Politicians and promoters are like Don Gale and his pianos. They think that if they build a new theater, thousands of Utah residents will miraculously become theatergoers. It doesn't work that way. Practice and education come first.
Instead of building expensive new theaters, we should focus on filling the excellent theaters we already have.
It seems those who talk about new theaters rarely go to the Utah Symphony, Ballet West, Utah Opera, Simmons Pioneer Theatre, Kingsbury Hall, the Rose Wagner Performing Arts Center, the Utah Shakespearean Festival, Utah Festival Opera, or other performance venues around the state. If politicians, developers and big-theater proponents attended those performances or sat on the boards of those organizations, they would know that performances are rarely sold out and that all auditoriums must be subsidized by taxpayers and donors in order to survive.
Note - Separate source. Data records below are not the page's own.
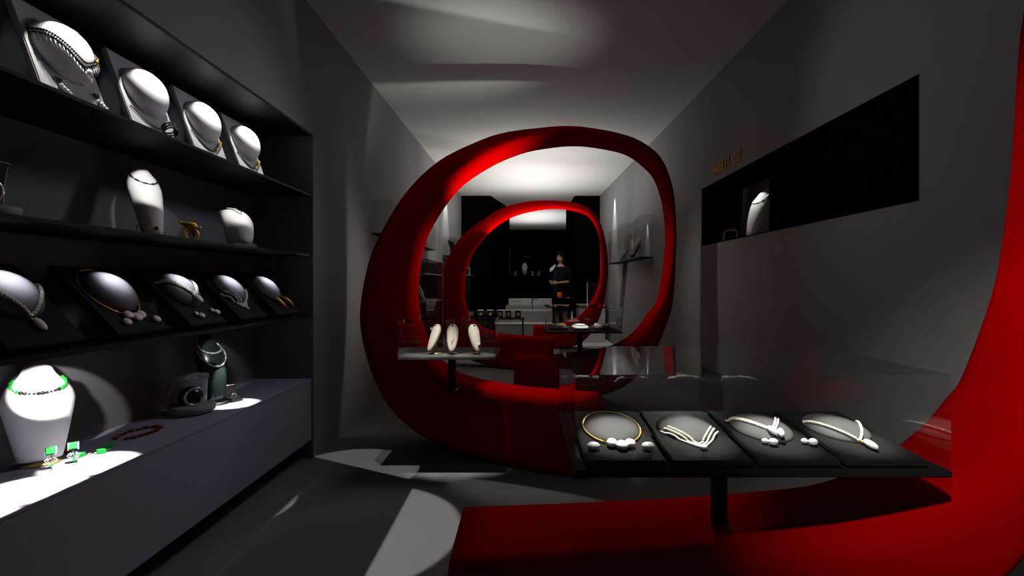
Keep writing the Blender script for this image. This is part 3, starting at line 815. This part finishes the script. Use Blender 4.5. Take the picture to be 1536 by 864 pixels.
# ------------------------------------------------------------------ far counter area
t = thing('reception_counter', 'stepped pale grey reception counter at the far end of the shop', 'counter', T(.1, 10.3, 0))
MB().box(-.62, .42, -.55, -.15, 0, .30).build('front_step', DESKG, t)
MB().box(-.62, .42, -.56, -.14, .30, .312).build('front_step_top', DESKW, t)
MB().box(-.58, .44, -.15, .15, 0, .52).build('middle_step', DESKG, t)
MB().box(-.58, .44, -.155, .155, .52, .535).build('middle_step_top', DESKW, t)
MB().box(-.46, .45, .15, .5, 0, .62).build('back_step', DESKG, t)
dr = MB().box(-.40, .05, .2, .5, .62, .745).build('drawer', DESKW, t)
MB().box(.07, .45, .2, .5, .62, .745).build('drawer', DESKW, t)
for x in (-.34, -.22): MB().box(x, x+.08, .192, .2, .69, .70).build('handle', POST, dr)
MB().tube([(.06, -.1, .535), (.06, -.1, .72), (.09, -.1, .745), (.16, -.1, .745)], .008, 6).build('curved_arm', POST, t)
t = thing('desk', 'black desk in front of the person at the far end of the shop', 'desk', T(.90, 10.25, 0))
MB().box(-.33, .32, -.22, .22, .53, .755).build('desk_top', BLACK, t)
for sx in (-.012,): MB().box(sx, sx+.03, -.2, -.17, 0, .53).build('leg', SHELLM, t)
MB().box(.18, .30, -.2, .2, 0, .53).build('pedestal', BLACK, t)
t = thing('cup', 'orange cup standing on the black desk', 'cup', T(.675, 10.12, .756))
MB().lathe([(.036, 0), (.044, .03), (.045, .125), (.040, .125), (.038, .02)], 18).build('cup_body', ORANGE, t)
t = thing('jewelry_pile', 'small red and silver trinket lying on the black desk right of the cup', 'trinket', T(.86, 10.12, .756))
m = MB(); m.tube([(.09*math.cos(b), .05*math.sin(b), .012) for b in [2*PI*i/24 for i in range(24)]], .009, 6, closed=True); m.build('red_band', RUBY, t)
MB().ball((-.02, -.05, .02), .016, 8, 6).build('silver_bead', SILVER, t)
t = thing('low_cabinet', 'low pale cabinet under a glass box behind the far glass table', 'cabinet', T(1.2, 9.72, 0))
MB().box(-.22, .24, -.25, .25, 0, .64).build('cabinet_body', DESKG, t); MB().box(-.23, .24, -.26, .26, .64, .665).build('top', DESKW, t)
t = thing('glass_box', 'upright glass box with pale edge standing on the low pale cabinet', 'display case', T(1.24, 9.72, .666))
g = MB(); g.box(-.10, .14, -.14, .14, .002, .40); g.build('panes', GLASSR, t)
MB().box(-.108, -.10, -.148, -.14, 0, .40).build('edge_strip', SHELLM, t)
t = thing('stone_ring', 'tiny bright ring inside the upright glass box', 'ring', T(1.30, 9.68, .78))
MB().ball((0, 0, 0), .014, 8, 6).build('stone', SILVER, t); MB().tube([(0, 0, -.012), (0, 0, -.112)], .004, 6).build('stem', SILVER, t)
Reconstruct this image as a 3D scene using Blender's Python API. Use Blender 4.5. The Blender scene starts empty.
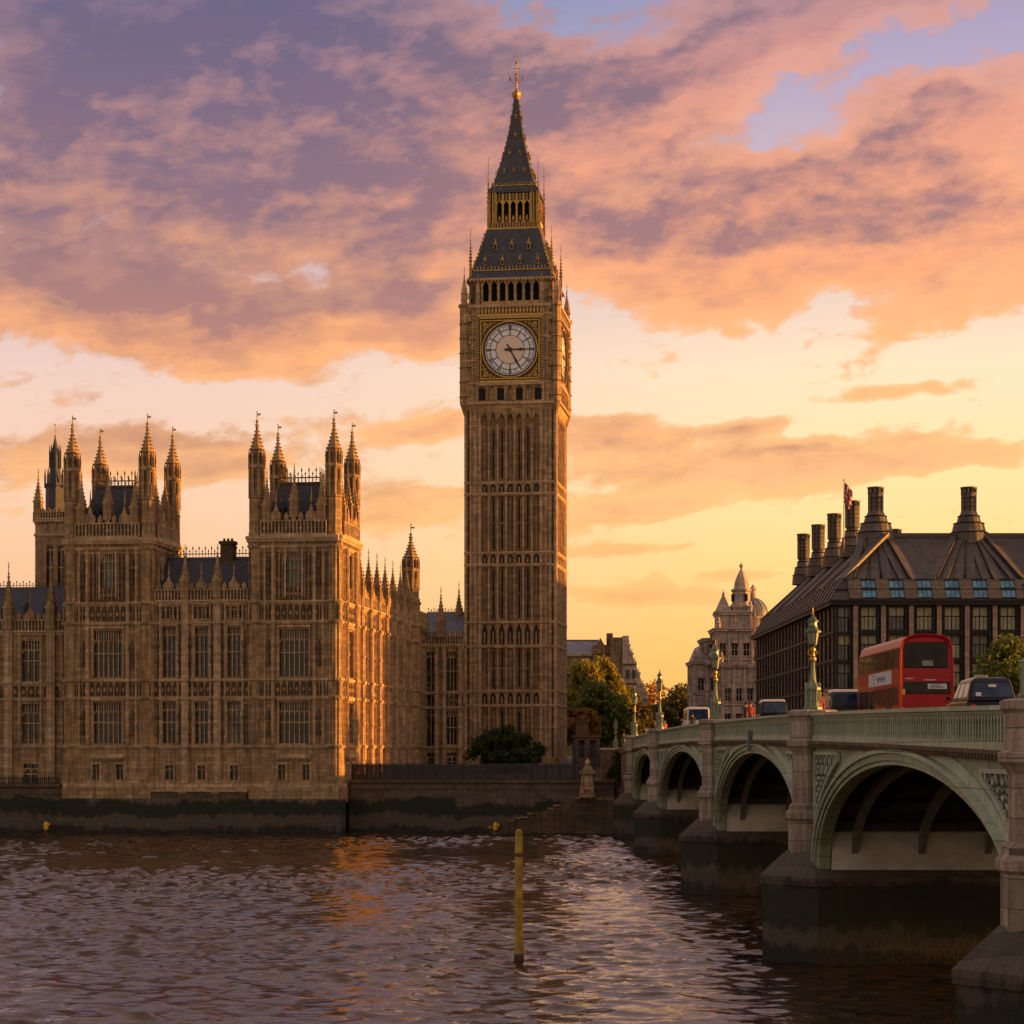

We are fortunate to have generous donors and, in some counties, a voter-approved ZAP tax. Without them, our outstanding arts organizations would soon disappear. Taking money from excellent but struggling organizations in order to support a new theater doesn't make sense.
Some claim existing theaters cannot accommodate major Broadway shows. That's nonsense. There isn't a single Broadway show that has not played in venues smaller than the Capitol Theatre or Kingsbury Hall. Not a single one. In fact, most New York theaters are half the size of the Capitol or Kingsbury. And serious theater fans know that large theaters provide disappointing theater experiences. Perhaps we need larger stages or larger off-stage assembly areas at the Capitol or Kingsbury Hall or Simmons Pioneer Theatre. If so, invest in those improvements, not in new facilities and more seats.